-- Begin --
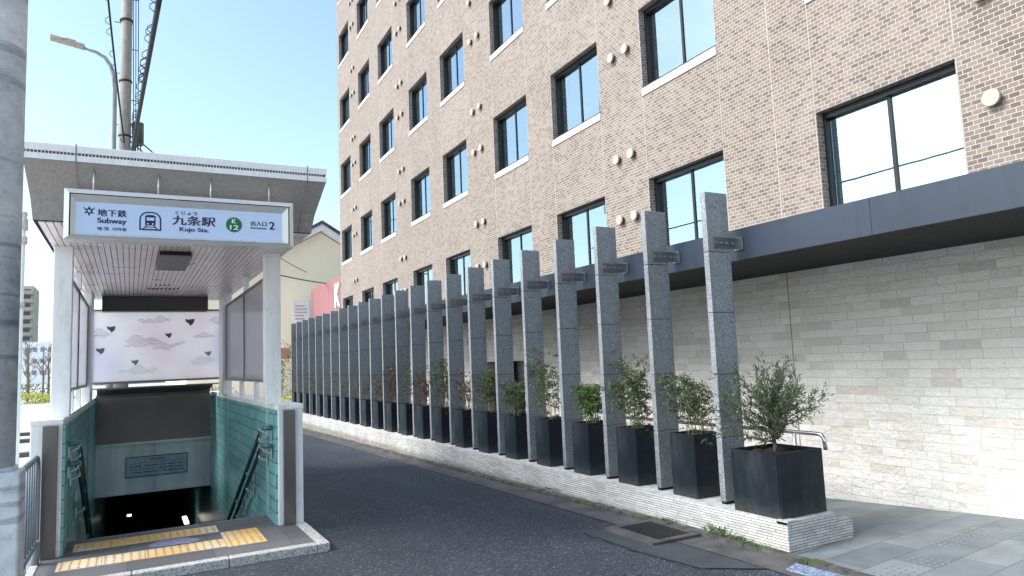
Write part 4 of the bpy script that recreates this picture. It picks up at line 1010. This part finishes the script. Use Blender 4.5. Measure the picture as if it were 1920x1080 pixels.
for k in range(3):
    
    for j in range(6): mb = MB(); mb.box(.8+j*1.9, 1.9+j*1.9, -.05, 0, 2.7+k*3.4, 4.0+k*3.4); mb.build('window', plain('pale_window', (.22, .26, .32), .3), t)
t = empty('red_building', (-20.2, 220, 0), 'small building with a brick red upper wall far left', 'building')
mb = MB(); mb.box(1.9, 12, 0, 8, 0, 6.0); mb.build('wall', M['whitecap'], t)
mb = MB(); mb.box(1.8, 12.1, -.1, 8.1, 6.0, 10.5); mb.build('upper_wall', plain('brick_red', (.42, .06, .045), .7), t)
for i, (x, y, w_, d, h, cc) in enumerate([(-95, 330, 25, 12, 14, (.6, .58, .55)), (-66, 280, 14, 10, 10, (.5, .45, .4)), (-12, 330, 22, 10, 11, (.62, .6, .58)), (12, 140, 18, 10, 8, (.6, .57, .5)), (-6, 150, 12, 10, 6.5, (.5, .5, .5))]):
    t = empty('distant_building', (x, y, 0), ['grey block at the far left horizon', 'low brown block left of the apartment tower', 'pale long block on the horizon behind the stair roof', 'cream block beyond the hall on the far right', 'small grey block behind the frosted screen'][i], 'building')
    mb = MB(); mb.box(0, w_, 0, d, 0, h); mb.build('wall', plain('wall_%d' % i, cc, .8), t)
    for k in range(int(h/3)):
        for j in range(int(w_/2.5)): mb = MB(); mb.box(.8+j*2.4, 2.1+j*2.4, -.06, 0, 1.3+k*3, 2.5+k*3); mb.build('window', win, t)

# trees and hedges
def bare_tree(x, y, h, seed, label):
    rr = random.Random(seed); t = empty('bare_tree', (x, y, -.2), label, 'tree', 'bare street trees on the far left'); tr_ = MB(); cr = MB()
    tr_.tube([(0, 0, 0), (.05, 0, h*.35), (0, .05, h*.6), (.03, 0, h)], [.09, .07, .045, .01], 6)
    def br(p, d, L, r, lv):
        pts = [p]
        for k in range(3): d = (d+rv(rr)*.22+Vector((0, 0, .08))).normalized(); pts.append(pts[-1]+d*L/3)
        cr.tube(pts, [r, r*.8, r*.6, r*.3], 4, cap=False)
        if lv:
            for k in range(4): br(pts[rr.randint(1, 3)], (d+rv(rr)*.7).normalized(), L*.55, r*.5, lv-1)
    for k in range(9):
        z = h*rr.uniform(.3, .9); a = rr.uniform(0, 6.28); br(Vector((0, 0, z)), Vector((math.cos(a), math.sin(a), 1.1)).normalized(), h*.33*(1.15-z/h), .03, 2)
    tr_.build('trunk', M['bark'], t); cr.build('crown', M['bark'], t, fix=False)
for i, (x, y, h) in enumerate([(-7.9, 62, 4.8), (-7.0, 66, 4.2), (-6.3, 60, 4.6), (-5.8, 64, 4.0), (-5.2, 61, 4.4), (-9.2, 58, 4.6), (-10.6, 64, 5)]):
    bare_tree(x, y, h, i+3, 'bare winter street tree, %s from the left at the far road edge' % ['third', 'fourth', 'fifth', 'sixth', 'seventh', 'second', 'first'][i])
def bush(name, x, y, rx, ry, rz, z0, mat, seed, label, n=1200, s=.10, cat='hedge'):
    rr = random.Random(seed); lf = MB()
    for k in range(n):
        d = rv(rr); r_ = rr.uniform(.55, 1.05)*(1+.15*math.sin(d.x*5+seed)+.15*math.sin(d.z*6+d.y*4)); p = Vector((d.x*rx*r_, d.y*ry*r_, rz+d.z*rz*r_))
        if p.z < 0: p.z = abs(p.z)*.3
        leaf(lf, p, (d+rv(rr)*.8), s*rr.uniform(.6, 1.3), s*.55, rr)
    o = lf.build(name, M[mat], fix=False); o.location = (x, y, z0); tag(o, label, cat); return o
M['yellow'] = leafmat('yellow_green_leaf', (.30, .34, .05), (.55, .55, .08), (.75, .72, .15))
M['bushgreen'] = leafmat('bush_leaf', (.05, .08, .02), (.16, .2, .06), (.35, .36, .14))
bush('flower_hedge', -7.0, 58, 4.2, .9, .38, -.2, 'yellow', 1, 'long yellow-green flowering hedge along the far road edge on the left', 3000, .14)
bush('hedge', -10, 70, 5, 1, .8, -.2, 'nandina', 2, 'dark green clipped hedge behind the yellow flowers', 2500, .18)
bush('leafy_bush', 6.2, 31.5, 1.0, .9, 1.35, -.2, 'bushgreen', 3, 'pale green leafy bush between the white column and the farthest pillar', 2600, .09, 'bush')
bush('low_hedge', 5.9, 28.5, 1.3, .6, .35, -.2, 'yellow', 4, 'low yellow hedge beyond the end of the pillar row', 1500, .09)
bush('roadside_bush', 2.6, 34, 1.6, .8, .55, -.2, 'bushgreen', 5, 'low green roadside bush seen over the right stair wall', 1800, .1, 'bush')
-- End --
* Set task *
Give again exactly the lines running from the beginning of the material above through the line that contains "for j in range(int(w_/2.5)): mb", and leave out every picture.

* Reply to the task *
Write part 4 of the bpy script that recreates this picture. It picks up at line 1010. This part finishes the script. Use Blender 4.5. Measure the picture as if it were 1920x1080 pixels.
for k in range(3):
    
    for j in range(6): mb = MB(); mb.box(.8+j*1.9, 1.9+j*1.9, -.05, 0, 2.7+k*3.4, 4.0+k*3.4); mb.build('window', plain('pale_window', (.22, .26, .32), .3), t)
t = empty('red_building', (-20.2, 220, 0), 'small building with a brick red upper wall far left', 'building')
mb = MB(); mb.box(1.9, 12, 0, 8, 0, 6.0); mb.build('wall', M['whitecap'], t)
mb = MB(); mb.box(1.8, 12.1, -.1, 8.1, 6.0, 10.5); mb.build('upper_wall', plain('brick_red', (.42, .06, .045), .7), t)
for i, (x, y, w_, d, h, cc) in enumerate([(-95, 330, 25, 12, 14, (.6, .58, .55)), (-66, 280, 14, 10, 10, (.5, .45, .4)), (-12, 330, 22, 10, 11, (.62, .6, .58)), (12, 140, 18, 10, 8, (.6, .57, .5)), (-6, 150, 12, 10, 6.5, (.5, .5, .5))]):
    t = empty('distant_building', (x, y, 0), ['grey block at the far left horizon', 'low brown block left of the apartment tower', 'pale long block on the horizon behind the stair roof', 'cream block beyond the hall on the far right', 'small grey block behind the frosted screen'][i], 'building')
    mb = MB(); mb.box(0, w_, 0, d, 0, h); mb.build('wall', plain('wall_%d' % i, cc, .8), t)
    for k in range(int(h/3)):
        for j in range(int(w_/2.5)): mb = MB(); mb.box(.8+j*2.4, 2.1+j*2.4, -.06, 0, 1.3+k*3, 2.5+k*3); mb.build('window', win, t)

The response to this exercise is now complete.